Clean energy bill in Springfield to provide economic boost to Zion

Mayor credits Mason, Yingling for helping to get legislation to aid city

ZION – Gov. JB Pritzker’s signing of energy policy legislation will be a financial shot in the arm for residents of Zion, thanks to the efforts of a team working on behalf of the city led by Zion Mayor Billy McKinney and state Rep. Joyce Mason, D-Gurnee, according to a news release.

The legislation will help to restore the tax base that Zion lost when the Zion Nuclear Power Station closed, and it will reduce the tax burden on Zion families.

The Zion Nuclear Power Station was permanently shut down on Feb. 13, 1998. The plant had almost 700 employees and indirectly supported many local businesses. Jobs and many businesses disappeared after the closure and decommissioning of the plant. The plant reportedly had a market value of $693.2 million and paid $19.6 million in property taxes in 1996 to Zion and other local taxing districts. In 2016, tax income from the plant was about $1.6 million.

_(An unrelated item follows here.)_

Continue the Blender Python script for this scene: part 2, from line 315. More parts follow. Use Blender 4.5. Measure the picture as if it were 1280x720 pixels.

“Zion had to eliminate 14 police officers, eight public works employees and five jobs in the building department,” former Zion Mayor Al Hill said.

McKinney saw the financial effects of the plant’s closure as a challenge for his administration and hometown and began building off the efforts of his predecessors by contacting state and federal officials and regulators. McKinney tapped City Administrator Dave Knabel and Zion’s state representative, Mason, and put together a team at City Hall to solve the problem of Zion’s financial straits.

Mason and her Lake County colleagues in the House delegation ran with an idea that Knabel previously had raised and McKinney championed – essentially make Exelon restore the tax base and money that left Zion when the nuclear power station abruptly closed. Mason, state Rep. Sam Yingling, D-Grayslake, and their colleagues inserted language in the energy bill that ensured that Zion and Zion-area taxing districts would get funds equivalent to the taxes received during the final years of the plant’s operation.

The blend of tax relief and direct funds from the legislation could mean as much as $2.25 million annually for Zion and would alleviate the tax burden on residents who are still reeling years after the plant’s closure.

McKinney thanked Mason and other Lake County elected officials for supporting Zion residents in the bill.

“It was clear from the outset that Rep. Joyce Mason wasn’t going to be stopped,” McKinney said. “She committed wholeheartedly to getting this bill passed for the people of Zion. She drove it, and she delivered. She was calling, texting and emailing at all hours of the day and night to get this done. We in Zion are lucky to have her as our state legislator.

“Along with Joyce, Rep. Sam Yingling and the other members of the Lake County House delegation worked tirelessly to get this done for the people of Zion,” McKinney continued. “Seeing the state legislature act so fast in approving the bill shows what is possible when good elected officials put their constituents first. ... I am eternally grateful to all of you for doing this for the people of Zion.”